Innovation

SpaceX Crew Dragon: Photos show Axiom Space station it will help build

A private crew is flying to the International Space Station, laying the groundwork for its successor.

by Mike Brown
Updated: 
Originally Published: 

SpaceX's Crew Dragon is set to help build a successor to the International Space Station. One of the new space station's developers describes it as "a thriving home in space that benefits every human everywhere."

The "AX-1" mission, launching no earlier than January 2022, will send four private citizens to the International Space Station using the firm's human-carrying capsule. Axiom Space, the Texas-based company organizing the mission, is using it as a means to lay the groundwork for its own space station.

“We're talking about building a thriving home in space that benefits every human everywhere,” Christian Maender, director of in-space manufacturing and research at Axiom Space, tells Inverse.

Want to find out more about what the space station will be used for, when it will be built, and how it could support crewed missions deeper into the Solar System? Read the full interview, only in Musk Reads+.

Axiom Space's station in action.

Axiom Space

The International Space Station can't last forever. The station was finished in 2011, but international partners have only cleared its use up until December 2024. NASA awarded Axiom Space a $140 million contract in January 2020 to attach at least one habitable commercial module to the ISS.

The move could follow a similar path to the Crew Dragon itself. When NASA's shuttle program ended in 2011, it had to use Soyuz rockets taking off from Kazakhstan to send its astronauts to the space station. The Commercial Crew program tasked SpaceX and Boeing with developing new capsules that could complete the same trip.

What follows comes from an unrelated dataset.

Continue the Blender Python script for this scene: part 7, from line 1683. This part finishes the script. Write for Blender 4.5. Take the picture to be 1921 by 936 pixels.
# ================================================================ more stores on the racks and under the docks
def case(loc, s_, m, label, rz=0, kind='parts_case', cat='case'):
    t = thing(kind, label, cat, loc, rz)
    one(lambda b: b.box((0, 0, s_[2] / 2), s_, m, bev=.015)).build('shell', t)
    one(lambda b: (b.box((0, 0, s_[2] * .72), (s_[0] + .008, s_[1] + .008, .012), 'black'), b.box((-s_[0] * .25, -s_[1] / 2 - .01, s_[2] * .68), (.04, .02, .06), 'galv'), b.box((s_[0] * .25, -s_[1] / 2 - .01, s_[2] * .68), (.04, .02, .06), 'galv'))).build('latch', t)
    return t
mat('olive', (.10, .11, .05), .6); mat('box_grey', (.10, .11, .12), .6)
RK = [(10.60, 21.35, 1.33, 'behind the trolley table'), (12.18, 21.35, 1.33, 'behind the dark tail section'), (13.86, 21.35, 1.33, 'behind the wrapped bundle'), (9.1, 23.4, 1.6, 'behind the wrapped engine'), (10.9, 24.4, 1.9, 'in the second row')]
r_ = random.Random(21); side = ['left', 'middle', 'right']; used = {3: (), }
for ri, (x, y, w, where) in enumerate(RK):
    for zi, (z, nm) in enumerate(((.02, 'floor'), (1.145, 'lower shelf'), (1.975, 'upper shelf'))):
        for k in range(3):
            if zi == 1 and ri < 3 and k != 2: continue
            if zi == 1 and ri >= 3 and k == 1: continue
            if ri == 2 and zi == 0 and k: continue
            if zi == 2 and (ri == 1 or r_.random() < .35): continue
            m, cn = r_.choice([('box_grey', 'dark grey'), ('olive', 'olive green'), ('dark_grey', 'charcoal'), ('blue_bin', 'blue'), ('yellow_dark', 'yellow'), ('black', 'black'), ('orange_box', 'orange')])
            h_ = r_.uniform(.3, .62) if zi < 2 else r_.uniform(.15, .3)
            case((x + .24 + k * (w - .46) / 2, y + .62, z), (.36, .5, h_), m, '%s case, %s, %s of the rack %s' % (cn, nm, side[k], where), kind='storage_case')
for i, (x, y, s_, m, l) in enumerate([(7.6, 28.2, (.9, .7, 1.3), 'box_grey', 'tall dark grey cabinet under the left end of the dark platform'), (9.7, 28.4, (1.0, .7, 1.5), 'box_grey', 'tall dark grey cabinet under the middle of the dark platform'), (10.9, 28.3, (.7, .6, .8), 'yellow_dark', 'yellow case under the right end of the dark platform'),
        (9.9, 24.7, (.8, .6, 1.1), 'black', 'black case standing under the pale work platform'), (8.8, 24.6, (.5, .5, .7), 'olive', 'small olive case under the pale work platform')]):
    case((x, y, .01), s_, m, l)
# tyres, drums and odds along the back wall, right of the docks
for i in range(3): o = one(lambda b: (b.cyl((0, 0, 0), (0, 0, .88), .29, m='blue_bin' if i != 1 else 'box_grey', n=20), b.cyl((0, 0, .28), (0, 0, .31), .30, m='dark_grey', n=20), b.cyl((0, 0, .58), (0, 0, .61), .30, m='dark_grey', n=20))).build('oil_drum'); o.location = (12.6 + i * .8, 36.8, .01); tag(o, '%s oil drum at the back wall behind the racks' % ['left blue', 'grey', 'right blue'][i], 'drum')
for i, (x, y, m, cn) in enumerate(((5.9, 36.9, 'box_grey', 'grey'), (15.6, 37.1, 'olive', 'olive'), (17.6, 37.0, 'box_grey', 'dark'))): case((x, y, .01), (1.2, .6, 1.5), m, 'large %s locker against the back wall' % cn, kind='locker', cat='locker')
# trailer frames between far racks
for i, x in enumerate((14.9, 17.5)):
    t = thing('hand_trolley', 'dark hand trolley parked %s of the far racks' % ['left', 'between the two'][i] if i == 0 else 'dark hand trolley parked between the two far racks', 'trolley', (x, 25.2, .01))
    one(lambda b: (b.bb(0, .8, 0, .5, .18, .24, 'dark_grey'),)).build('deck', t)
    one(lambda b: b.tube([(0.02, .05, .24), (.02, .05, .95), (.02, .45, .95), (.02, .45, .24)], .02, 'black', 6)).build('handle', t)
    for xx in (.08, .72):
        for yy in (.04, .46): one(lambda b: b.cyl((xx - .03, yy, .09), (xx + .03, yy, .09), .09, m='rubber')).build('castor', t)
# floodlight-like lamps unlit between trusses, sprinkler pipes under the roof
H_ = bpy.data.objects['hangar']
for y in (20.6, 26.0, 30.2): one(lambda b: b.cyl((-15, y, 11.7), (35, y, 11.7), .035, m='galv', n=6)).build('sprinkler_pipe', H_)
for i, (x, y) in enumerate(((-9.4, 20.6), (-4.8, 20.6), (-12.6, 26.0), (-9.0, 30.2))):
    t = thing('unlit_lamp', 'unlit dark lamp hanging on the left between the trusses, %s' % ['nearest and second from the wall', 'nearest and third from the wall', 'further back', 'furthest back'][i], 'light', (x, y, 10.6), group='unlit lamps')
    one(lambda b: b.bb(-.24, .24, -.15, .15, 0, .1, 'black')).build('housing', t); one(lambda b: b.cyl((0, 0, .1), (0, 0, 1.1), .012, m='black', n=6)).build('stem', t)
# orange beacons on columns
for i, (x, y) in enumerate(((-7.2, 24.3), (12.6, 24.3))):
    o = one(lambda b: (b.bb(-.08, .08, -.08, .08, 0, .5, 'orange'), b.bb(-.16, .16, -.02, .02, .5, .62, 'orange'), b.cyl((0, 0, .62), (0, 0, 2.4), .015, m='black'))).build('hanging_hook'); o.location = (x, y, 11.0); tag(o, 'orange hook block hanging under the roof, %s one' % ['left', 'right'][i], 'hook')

A private space station from Axiom Space could ensure NASA isn't left in a similar position again, with a decommissioned ISS and nowhere to send astronauts.

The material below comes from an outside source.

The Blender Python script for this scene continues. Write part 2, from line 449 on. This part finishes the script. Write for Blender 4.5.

The interior designed by Phillipe Starck.

Phillipe Starck

The "AX-1" mission — not to be confused with the "Inspiration4" mission advertised during the Super Bowl — will help pave the way for this station by training up the team in skills required to run a space station. It will also build up relationships with potential commercial partners.

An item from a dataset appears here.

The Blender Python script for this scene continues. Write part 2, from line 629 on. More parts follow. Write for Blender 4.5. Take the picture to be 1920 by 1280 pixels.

The mission will send four crew members to the International Space Station for eight days:

  1. Michael López-Alegría, the mission commander. He’s a former NASA astronaut and now vice president of Axiom Space.
  2. Larry Connor, the pilot. He’s an entrepreneur from Dayton, Ohio, and has a history of racing, rafting, flying, and mountain climbing.
  3. Mark Pathy, who will be Canada’s 11th astronaut. He’s an investor, philanthropist, and CEO of Montreal-based investment firm Mavrik.
  4. Etyan Stibbe, who will be Israel’s second astronaut. The first was Ilan Ramon, who died in 2003 when the Columbia space shuttle disintegrated.

Beyond Axiom Space's initial space station, the mission could ultimately precede the establishment of multiple space stations in low Earth orbit, acting as a new hub for humanity.